◆ Given task:
Copy out each line featuring the string "Write" from the entries beneath.
BEGIN Data for processing
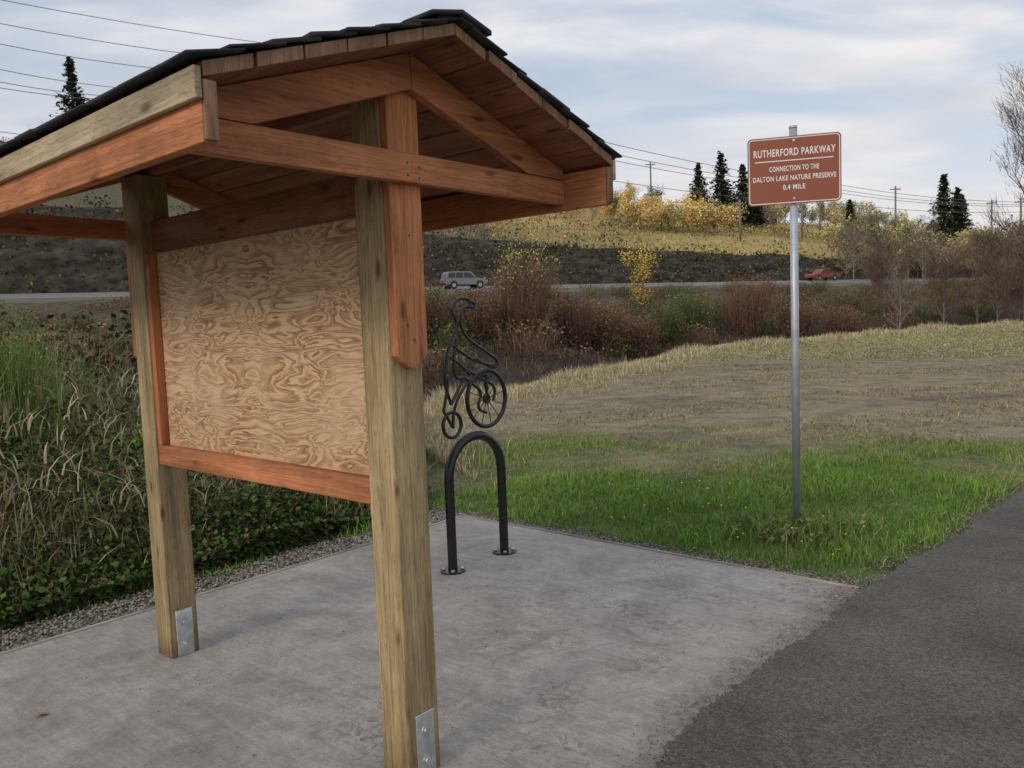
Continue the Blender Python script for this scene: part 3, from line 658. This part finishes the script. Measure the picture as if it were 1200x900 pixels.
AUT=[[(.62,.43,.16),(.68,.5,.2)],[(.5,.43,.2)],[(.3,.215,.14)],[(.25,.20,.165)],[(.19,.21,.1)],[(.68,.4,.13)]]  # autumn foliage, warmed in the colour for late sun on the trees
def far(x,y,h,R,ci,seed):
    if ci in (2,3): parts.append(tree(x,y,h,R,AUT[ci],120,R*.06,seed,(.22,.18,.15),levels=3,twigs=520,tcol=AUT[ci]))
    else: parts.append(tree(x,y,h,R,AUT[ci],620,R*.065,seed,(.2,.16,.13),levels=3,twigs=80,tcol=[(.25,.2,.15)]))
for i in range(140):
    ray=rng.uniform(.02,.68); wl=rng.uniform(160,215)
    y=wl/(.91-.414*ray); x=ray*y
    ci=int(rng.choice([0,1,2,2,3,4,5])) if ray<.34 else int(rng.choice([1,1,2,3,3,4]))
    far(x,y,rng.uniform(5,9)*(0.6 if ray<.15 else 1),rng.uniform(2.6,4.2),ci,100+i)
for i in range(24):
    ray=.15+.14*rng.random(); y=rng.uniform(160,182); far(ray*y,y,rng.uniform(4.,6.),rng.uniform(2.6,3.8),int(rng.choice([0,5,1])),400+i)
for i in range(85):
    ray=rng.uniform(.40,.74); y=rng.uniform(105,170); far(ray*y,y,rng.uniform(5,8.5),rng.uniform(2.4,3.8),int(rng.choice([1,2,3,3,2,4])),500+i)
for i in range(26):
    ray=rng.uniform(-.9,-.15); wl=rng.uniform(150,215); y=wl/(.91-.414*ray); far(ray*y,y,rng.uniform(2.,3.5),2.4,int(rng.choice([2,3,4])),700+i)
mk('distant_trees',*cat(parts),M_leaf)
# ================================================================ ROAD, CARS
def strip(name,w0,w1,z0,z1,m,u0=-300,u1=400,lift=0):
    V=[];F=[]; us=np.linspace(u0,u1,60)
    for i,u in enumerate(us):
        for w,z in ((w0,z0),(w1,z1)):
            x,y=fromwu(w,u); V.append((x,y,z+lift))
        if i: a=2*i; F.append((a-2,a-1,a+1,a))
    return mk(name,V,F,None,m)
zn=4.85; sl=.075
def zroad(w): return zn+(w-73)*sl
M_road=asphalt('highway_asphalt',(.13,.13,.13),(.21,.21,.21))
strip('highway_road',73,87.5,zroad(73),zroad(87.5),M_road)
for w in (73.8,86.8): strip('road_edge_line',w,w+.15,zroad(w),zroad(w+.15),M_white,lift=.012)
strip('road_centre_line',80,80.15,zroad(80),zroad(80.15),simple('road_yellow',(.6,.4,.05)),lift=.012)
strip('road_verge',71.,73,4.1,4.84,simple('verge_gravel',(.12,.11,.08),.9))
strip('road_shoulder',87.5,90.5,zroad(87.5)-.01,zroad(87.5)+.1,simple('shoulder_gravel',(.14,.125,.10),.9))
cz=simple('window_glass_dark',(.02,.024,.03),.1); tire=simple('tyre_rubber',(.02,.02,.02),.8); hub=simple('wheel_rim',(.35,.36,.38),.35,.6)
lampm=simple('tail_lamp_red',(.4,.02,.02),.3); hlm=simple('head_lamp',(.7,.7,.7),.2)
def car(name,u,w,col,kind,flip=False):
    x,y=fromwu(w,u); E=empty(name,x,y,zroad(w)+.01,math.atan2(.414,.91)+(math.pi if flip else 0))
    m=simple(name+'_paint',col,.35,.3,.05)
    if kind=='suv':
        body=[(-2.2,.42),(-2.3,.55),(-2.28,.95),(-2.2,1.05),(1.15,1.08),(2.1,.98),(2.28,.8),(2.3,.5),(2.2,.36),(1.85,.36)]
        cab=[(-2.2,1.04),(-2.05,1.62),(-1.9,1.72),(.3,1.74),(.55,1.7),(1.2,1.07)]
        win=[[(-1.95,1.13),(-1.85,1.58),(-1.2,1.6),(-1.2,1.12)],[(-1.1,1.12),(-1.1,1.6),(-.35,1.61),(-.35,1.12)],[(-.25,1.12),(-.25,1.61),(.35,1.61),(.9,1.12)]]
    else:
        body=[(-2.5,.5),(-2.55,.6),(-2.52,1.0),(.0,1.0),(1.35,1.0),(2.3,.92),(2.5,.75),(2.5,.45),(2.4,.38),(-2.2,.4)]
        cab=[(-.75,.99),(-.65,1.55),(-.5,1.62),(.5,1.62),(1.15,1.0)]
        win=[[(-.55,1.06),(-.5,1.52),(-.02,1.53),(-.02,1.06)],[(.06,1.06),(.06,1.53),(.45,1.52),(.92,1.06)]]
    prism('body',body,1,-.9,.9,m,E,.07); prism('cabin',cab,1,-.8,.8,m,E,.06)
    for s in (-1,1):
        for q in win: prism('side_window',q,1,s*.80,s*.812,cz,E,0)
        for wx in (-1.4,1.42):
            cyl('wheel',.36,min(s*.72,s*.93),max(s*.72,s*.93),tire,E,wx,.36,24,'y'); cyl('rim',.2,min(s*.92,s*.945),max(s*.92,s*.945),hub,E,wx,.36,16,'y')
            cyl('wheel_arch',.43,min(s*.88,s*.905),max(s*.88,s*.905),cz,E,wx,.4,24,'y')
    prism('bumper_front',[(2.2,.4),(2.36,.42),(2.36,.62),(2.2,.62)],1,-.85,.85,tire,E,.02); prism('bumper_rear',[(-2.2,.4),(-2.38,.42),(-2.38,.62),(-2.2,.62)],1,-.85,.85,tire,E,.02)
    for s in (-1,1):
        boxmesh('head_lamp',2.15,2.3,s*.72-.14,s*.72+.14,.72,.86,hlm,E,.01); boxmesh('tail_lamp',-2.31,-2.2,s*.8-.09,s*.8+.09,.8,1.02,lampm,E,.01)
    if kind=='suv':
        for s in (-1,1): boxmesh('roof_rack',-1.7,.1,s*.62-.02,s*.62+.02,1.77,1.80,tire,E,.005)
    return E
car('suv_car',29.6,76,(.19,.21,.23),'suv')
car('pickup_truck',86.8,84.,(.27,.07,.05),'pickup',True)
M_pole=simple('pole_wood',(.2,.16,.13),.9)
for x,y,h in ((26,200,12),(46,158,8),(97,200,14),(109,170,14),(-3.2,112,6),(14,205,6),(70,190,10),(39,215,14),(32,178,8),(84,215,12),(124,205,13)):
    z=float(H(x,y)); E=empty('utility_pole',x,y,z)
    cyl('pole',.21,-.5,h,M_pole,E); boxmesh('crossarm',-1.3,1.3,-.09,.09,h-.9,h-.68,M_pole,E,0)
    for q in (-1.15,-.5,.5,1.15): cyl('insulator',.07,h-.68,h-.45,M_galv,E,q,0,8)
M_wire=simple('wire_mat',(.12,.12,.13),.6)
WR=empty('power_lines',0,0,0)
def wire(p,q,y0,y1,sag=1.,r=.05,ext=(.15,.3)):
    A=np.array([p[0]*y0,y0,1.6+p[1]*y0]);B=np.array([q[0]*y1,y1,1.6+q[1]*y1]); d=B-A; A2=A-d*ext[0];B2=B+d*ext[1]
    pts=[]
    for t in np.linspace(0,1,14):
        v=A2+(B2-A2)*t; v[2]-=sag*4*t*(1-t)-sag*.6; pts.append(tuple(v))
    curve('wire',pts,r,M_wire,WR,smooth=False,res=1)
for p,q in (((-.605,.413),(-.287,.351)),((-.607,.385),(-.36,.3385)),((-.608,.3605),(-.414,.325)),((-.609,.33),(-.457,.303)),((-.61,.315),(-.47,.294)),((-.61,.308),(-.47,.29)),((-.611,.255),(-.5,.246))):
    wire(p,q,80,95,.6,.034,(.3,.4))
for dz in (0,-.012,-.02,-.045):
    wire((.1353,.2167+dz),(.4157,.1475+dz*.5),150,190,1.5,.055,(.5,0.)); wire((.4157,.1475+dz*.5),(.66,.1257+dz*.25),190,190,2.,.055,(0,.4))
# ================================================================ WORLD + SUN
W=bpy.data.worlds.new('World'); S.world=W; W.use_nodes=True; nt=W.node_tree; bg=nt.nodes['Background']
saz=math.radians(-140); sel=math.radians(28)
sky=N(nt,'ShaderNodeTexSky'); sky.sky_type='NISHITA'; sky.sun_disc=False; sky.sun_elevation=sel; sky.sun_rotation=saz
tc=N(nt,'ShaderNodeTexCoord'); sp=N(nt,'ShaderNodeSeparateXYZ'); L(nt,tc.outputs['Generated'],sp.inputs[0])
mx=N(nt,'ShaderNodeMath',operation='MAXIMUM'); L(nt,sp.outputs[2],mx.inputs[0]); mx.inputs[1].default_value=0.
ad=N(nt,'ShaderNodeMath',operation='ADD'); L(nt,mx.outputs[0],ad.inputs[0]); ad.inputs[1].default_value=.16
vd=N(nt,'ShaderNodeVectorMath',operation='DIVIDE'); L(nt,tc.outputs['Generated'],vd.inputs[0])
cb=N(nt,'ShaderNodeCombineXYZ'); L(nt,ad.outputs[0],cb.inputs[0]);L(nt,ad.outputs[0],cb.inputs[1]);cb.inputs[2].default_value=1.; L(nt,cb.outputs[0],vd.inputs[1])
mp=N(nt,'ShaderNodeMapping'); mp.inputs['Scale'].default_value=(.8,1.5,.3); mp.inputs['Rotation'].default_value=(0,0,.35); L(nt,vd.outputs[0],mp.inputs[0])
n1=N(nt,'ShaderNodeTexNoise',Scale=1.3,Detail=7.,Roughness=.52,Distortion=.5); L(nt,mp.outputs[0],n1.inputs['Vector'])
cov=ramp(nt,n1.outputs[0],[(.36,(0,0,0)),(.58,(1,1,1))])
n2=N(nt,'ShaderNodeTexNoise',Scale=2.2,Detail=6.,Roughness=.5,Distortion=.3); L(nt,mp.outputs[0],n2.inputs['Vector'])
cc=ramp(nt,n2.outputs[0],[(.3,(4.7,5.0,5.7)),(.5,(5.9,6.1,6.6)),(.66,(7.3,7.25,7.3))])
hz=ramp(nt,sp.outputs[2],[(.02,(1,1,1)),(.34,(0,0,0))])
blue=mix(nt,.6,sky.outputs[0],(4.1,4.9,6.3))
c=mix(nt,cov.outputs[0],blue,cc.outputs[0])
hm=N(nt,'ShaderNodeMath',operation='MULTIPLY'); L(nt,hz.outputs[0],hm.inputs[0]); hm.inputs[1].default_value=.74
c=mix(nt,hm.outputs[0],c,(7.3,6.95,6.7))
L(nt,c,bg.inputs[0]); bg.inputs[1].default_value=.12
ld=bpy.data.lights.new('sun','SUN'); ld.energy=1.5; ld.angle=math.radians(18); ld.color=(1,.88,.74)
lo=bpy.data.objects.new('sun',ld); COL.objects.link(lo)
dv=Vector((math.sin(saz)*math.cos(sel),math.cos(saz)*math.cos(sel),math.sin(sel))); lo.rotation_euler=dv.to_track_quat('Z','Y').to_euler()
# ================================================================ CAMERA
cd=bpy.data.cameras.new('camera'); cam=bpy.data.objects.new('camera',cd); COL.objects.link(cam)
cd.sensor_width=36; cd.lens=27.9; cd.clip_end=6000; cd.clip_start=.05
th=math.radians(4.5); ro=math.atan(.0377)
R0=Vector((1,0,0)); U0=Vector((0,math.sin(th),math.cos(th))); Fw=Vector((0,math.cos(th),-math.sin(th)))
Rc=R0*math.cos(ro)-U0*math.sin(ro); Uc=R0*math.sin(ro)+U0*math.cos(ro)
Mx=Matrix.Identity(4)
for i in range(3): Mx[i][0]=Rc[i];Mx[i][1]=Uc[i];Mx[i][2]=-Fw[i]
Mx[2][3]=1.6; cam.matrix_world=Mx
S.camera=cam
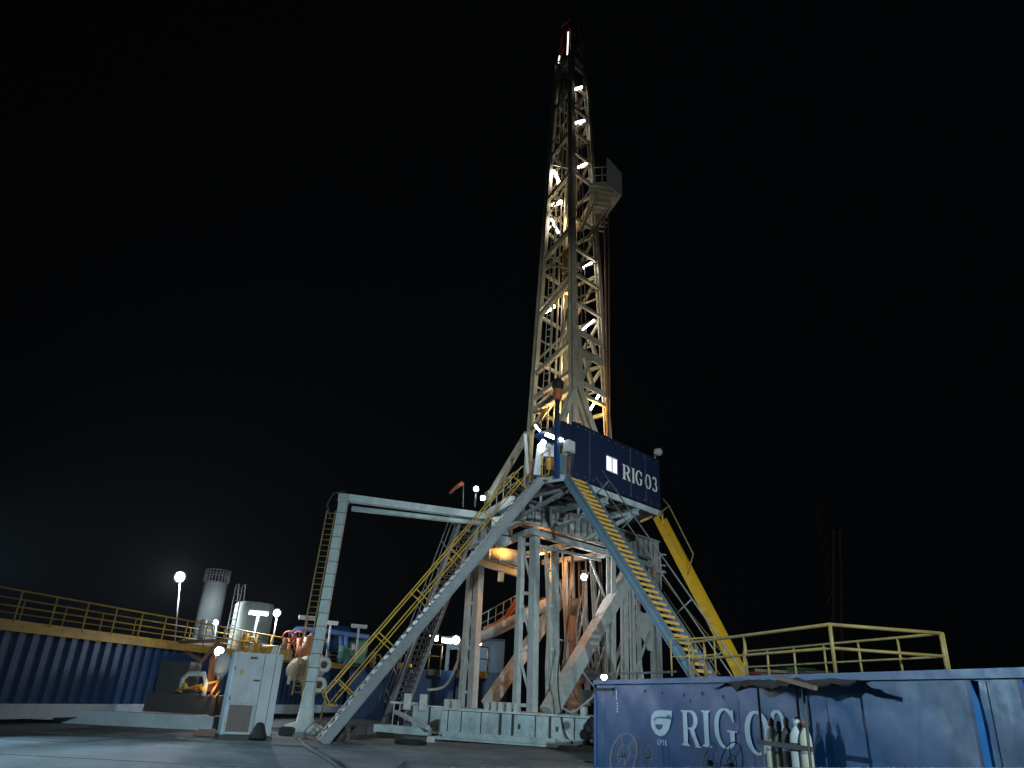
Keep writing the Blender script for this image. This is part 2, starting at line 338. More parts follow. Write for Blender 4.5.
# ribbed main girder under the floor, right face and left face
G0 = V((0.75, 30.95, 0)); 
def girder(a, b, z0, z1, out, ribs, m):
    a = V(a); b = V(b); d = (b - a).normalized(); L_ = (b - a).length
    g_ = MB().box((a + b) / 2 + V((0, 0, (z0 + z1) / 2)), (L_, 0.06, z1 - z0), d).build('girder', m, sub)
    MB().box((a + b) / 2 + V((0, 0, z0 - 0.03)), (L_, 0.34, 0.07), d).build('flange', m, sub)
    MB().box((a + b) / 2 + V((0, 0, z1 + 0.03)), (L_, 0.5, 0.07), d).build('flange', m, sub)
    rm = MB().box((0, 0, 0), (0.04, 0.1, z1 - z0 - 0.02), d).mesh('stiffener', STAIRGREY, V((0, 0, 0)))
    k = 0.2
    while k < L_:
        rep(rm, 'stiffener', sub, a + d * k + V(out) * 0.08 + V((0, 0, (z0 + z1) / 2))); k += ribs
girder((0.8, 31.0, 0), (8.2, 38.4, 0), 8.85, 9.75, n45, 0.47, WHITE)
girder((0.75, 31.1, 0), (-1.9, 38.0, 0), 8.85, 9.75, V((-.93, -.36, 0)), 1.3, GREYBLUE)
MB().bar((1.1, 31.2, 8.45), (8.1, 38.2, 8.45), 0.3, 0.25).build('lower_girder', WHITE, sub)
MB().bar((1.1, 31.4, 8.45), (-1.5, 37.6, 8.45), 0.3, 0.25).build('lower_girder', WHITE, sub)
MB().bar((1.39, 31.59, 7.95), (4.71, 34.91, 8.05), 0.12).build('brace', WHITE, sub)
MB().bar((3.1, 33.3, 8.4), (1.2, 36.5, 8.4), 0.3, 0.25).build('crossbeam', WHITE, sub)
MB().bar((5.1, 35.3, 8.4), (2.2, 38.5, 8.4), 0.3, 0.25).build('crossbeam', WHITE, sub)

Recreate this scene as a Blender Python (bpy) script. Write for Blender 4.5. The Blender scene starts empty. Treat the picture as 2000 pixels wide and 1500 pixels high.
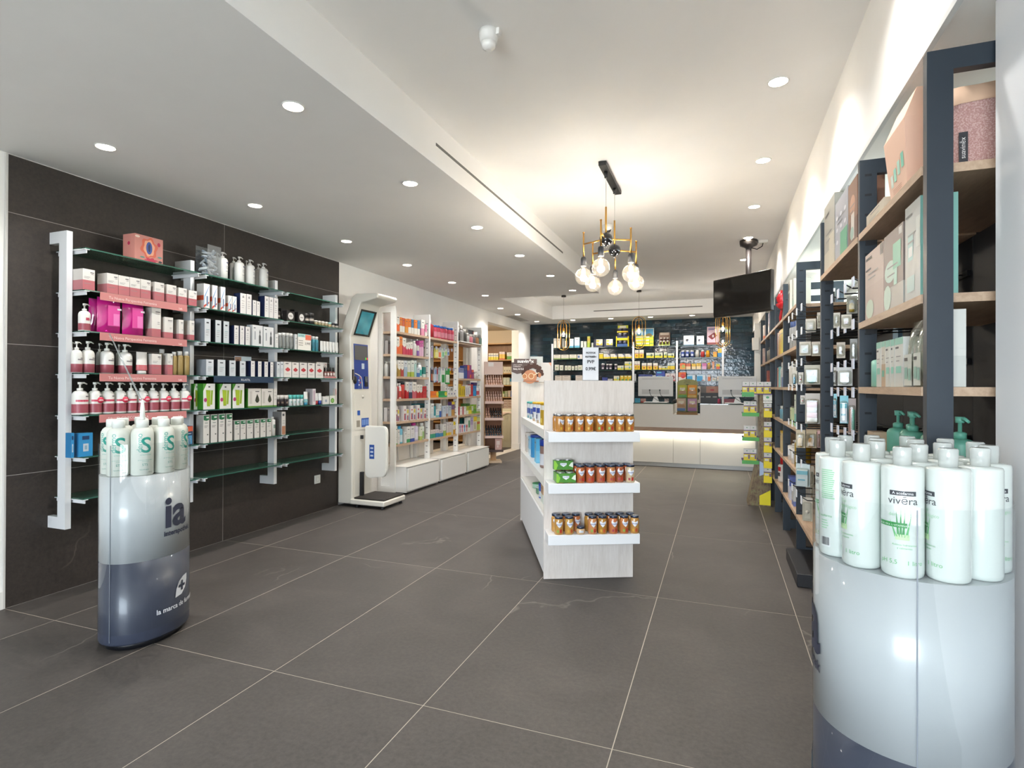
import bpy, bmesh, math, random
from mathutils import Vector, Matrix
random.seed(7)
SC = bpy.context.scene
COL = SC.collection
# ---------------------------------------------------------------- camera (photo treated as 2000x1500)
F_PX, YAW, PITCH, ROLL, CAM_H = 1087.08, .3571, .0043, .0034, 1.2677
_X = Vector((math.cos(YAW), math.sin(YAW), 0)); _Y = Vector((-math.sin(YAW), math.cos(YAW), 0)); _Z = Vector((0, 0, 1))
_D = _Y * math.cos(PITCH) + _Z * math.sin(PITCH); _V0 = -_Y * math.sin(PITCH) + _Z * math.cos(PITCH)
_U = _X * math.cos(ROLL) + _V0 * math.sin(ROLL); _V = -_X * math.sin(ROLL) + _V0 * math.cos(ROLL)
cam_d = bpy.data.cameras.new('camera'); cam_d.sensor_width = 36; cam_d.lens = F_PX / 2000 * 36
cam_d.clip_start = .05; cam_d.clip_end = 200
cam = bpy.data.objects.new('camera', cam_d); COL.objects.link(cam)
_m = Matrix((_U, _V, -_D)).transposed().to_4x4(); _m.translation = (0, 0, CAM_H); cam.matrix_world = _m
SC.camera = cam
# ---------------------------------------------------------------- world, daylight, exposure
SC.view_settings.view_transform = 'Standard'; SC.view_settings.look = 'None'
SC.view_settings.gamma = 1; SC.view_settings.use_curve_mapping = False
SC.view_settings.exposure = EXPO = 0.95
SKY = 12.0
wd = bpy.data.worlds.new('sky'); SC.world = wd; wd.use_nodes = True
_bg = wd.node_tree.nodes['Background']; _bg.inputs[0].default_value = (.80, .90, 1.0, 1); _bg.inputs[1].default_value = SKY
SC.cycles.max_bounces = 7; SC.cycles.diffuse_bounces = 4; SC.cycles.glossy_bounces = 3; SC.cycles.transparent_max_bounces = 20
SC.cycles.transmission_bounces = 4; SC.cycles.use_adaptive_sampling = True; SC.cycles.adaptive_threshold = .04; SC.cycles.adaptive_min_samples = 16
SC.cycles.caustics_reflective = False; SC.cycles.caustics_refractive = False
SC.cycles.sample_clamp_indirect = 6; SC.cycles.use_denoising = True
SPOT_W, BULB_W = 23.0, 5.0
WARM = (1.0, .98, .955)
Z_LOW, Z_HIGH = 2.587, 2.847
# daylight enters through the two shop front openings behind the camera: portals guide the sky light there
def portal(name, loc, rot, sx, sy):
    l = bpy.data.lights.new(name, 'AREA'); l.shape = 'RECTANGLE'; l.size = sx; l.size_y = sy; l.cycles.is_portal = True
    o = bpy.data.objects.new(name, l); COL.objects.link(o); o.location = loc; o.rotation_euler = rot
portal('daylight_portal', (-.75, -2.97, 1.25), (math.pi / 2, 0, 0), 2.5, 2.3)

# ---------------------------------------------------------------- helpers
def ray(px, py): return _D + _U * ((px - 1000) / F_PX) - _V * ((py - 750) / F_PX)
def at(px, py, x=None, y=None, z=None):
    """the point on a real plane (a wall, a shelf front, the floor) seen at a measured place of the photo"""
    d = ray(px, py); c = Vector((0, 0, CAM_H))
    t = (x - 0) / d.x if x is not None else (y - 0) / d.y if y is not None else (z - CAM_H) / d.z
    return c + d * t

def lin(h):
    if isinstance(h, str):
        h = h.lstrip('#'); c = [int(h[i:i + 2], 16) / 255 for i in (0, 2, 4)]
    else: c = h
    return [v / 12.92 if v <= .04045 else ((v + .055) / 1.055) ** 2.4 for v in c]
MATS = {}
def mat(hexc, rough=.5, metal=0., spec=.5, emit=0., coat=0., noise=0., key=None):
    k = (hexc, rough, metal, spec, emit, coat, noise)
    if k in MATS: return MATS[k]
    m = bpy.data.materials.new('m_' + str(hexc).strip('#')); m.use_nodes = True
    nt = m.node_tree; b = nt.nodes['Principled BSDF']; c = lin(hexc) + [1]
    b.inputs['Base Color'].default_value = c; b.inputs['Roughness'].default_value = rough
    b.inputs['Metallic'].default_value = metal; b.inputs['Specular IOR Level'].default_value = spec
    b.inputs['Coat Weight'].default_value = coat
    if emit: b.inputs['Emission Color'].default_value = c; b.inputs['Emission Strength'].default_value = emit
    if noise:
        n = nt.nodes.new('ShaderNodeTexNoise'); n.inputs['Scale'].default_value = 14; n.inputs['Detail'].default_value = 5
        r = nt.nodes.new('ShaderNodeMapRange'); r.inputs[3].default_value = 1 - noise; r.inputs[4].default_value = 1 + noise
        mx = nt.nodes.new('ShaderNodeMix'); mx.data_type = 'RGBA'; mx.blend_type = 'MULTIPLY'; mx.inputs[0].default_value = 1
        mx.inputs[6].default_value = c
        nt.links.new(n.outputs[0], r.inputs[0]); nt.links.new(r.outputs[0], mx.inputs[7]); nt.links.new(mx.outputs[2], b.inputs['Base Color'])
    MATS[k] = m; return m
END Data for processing
◆ Response to the exercise:
Keep writing the Blender script for this image. This is part 2, starting at line 338. More parts follow. Write for Blender 4.5.
Recreate this scene as a Blender Python (bpy) script. Write for Blender 4.5. The Blender scene starts empty. Treat the picture as 2000 pixels wide and 1500 pixels high.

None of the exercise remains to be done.